One of the bombs went off in a military neighborhood and a military vehicle was targeted, military officials said. The second bomb hit military vehicles which arrived at the scene.

Rescue workers and paramedics rushed to the R A Bazaar, a densely populated area of the city of eight million often considered Pakistan's cultural capital.

The area was crowded as a small blast and a larger explosion occurred shortly before the main Friday prayers were to start, sparking fears the death toll could rise.

Television footage showed casualties being bundled into ambulances and armed soldiers standing guard along a main road, lined with trees and where witnesses said there were shops and a mosque.

"We have the heads of both the bombers. There was an interval of 15 seconds between the two attacks. They were on foot. Their target was army vehicles," senior police officer Chaudhry Mohammad Shafiq told reporters at the site.

"According to very initial reports it was a motorcycle or a bicycle that hit a military vehicle. But we are still investigating," Shafiq said.

On Monday, a suicide car bomber destroyed offices used to interrogate suspected militants in Lahore, killing 15 people in an attack claimed by Pakistan's mainstream Taliban faction.

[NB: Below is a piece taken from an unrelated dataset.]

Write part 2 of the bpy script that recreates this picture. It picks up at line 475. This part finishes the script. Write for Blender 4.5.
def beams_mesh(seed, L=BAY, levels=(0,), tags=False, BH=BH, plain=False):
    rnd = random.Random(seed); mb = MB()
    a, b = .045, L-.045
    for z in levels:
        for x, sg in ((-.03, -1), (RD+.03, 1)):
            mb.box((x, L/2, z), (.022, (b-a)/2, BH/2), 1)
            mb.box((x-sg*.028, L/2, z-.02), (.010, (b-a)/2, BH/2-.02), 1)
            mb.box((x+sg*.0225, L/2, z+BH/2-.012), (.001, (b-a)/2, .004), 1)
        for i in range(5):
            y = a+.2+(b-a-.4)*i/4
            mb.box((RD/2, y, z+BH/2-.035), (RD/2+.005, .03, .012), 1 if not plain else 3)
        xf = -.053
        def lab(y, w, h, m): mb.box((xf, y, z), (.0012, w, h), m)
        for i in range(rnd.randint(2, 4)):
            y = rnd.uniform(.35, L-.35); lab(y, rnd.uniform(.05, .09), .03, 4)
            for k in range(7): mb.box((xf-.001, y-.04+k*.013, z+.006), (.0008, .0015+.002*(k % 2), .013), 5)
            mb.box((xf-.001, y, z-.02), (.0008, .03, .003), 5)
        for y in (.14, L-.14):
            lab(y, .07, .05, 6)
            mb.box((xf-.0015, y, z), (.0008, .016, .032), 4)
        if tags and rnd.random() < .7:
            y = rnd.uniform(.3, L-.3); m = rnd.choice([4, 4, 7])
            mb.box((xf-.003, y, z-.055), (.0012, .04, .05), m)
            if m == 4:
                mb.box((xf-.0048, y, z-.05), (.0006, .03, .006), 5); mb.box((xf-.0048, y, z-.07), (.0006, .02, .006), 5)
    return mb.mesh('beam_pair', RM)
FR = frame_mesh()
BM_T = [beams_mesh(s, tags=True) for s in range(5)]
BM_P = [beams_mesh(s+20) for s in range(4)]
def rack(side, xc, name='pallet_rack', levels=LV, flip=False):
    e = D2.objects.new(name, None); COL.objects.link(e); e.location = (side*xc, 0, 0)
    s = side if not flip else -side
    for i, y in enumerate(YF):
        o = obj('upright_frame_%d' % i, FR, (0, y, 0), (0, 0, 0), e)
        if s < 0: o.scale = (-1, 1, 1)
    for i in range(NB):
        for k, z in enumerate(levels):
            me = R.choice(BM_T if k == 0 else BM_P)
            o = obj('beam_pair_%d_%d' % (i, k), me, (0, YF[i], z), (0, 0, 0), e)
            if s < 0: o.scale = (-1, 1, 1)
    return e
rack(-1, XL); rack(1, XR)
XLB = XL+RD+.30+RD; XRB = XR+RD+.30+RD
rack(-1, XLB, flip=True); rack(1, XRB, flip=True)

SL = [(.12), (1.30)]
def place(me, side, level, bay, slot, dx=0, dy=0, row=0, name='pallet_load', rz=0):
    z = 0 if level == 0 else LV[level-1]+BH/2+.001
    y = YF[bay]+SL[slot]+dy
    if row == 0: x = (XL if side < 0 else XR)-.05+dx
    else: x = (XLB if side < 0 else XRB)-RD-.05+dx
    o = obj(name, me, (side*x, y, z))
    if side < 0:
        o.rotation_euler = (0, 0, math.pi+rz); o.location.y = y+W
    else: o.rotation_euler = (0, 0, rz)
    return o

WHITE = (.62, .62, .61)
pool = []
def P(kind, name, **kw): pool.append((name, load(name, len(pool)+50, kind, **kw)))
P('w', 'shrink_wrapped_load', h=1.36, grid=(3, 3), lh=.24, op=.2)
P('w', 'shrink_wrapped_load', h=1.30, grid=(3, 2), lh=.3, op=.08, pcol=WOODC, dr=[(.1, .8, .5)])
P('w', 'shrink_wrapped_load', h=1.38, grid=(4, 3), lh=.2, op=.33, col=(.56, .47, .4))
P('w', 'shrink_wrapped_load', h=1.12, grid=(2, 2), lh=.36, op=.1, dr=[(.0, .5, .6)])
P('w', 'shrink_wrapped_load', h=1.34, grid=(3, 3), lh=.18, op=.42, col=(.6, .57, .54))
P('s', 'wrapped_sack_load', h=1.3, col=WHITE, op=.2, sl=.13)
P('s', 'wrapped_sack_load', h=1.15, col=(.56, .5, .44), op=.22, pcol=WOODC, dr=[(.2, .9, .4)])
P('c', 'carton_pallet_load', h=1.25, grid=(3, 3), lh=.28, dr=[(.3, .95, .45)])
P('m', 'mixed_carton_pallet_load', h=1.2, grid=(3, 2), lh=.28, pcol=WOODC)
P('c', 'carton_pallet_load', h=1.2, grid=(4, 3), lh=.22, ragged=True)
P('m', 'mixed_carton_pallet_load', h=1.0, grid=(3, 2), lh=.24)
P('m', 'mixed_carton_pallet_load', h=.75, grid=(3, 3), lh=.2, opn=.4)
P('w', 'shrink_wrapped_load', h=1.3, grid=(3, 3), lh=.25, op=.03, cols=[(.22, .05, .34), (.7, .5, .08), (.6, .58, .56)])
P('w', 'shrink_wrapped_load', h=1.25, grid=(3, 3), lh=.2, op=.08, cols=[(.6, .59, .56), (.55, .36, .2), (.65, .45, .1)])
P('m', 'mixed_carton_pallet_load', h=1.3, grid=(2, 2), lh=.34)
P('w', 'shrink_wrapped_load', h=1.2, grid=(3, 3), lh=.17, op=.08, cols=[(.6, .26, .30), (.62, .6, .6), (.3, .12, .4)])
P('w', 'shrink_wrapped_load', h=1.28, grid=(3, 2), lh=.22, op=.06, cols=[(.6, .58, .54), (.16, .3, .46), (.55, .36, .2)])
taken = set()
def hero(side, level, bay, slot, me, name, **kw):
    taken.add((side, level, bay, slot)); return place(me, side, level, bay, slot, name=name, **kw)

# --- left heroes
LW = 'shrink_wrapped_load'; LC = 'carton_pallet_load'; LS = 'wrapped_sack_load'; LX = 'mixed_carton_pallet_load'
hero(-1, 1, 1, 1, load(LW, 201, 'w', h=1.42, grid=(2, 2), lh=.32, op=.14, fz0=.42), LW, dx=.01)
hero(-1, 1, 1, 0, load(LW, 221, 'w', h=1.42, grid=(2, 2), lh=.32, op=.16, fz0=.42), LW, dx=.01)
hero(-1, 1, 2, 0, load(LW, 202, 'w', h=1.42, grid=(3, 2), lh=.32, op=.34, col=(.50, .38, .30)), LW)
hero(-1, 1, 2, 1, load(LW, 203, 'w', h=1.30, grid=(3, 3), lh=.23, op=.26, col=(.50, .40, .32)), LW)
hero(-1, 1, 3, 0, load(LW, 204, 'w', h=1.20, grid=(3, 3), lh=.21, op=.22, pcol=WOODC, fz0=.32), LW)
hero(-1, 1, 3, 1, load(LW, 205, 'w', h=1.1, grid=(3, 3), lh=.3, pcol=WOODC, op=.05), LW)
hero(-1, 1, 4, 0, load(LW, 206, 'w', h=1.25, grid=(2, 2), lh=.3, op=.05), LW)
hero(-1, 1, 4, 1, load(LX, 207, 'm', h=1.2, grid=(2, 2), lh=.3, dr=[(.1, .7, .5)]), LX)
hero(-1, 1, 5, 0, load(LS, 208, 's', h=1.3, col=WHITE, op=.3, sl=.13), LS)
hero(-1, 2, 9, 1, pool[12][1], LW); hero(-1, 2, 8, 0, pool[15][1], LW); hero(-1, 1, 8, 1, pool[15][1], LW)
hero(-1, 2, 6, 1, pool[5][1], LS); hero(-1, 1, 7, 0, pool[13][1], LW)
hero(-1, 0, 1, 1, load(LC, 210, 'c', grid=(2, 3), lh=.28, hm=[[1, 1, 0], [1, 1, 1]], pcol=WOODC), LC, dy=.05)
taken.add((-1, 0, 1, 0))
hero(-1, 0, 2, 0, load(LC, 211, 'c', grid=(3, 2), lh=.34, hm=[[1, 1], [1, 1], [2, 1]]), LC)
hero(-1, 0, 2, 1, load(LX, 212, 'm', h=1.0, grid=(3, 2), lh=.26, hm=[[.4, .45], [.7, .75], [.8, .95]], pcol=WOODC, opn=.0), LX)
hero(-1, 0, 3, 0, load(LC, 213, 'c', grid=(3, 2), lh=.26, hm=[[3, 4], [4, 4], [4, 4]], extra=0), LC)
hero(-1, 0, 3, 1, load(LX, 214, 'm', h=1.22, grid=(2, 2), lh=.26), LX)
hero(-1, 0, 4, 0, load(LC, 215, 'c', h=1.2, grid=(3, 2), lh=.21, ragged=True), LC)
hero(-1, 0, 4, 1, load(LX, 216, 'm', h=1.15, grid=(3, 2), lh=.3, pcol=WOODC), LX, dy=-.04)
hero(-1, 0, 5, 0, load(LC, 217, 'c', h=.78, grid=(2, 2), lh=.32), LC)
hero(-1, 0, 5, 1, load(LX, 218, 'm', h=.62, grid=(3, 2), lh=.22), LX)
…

That attack underscored the chronic insecurity in nuclear-armed Pakistan, an ally in the U.S.-led war on Al-Qaeda and the Taliban in neighboring Afghanistan, despite a recent lull in violence.

A wave of suicide and bomb attacks across Pakistan has killed more than 3,000 people since 2007. Blame has fallen on Taliban and al-Qaeda-linked militants bitterly opposed to the alliance with the United States.

Pakistan's military claims to have made big gains against Taliban and Al-Qaeda strongholds over the past year, following major offensives in the northwestern district of Swat and the tribal region of South Waziristan.

So far this year, there has been a decline in violence by Islamist militants in Pakistan after a significant increase in bloodshed in late 2009.

Officials have linked the reduction to the suspected death -- still not confirmed -- of TTP leader Hakimullah Mehsud and military offensives that have disrupted militant networks.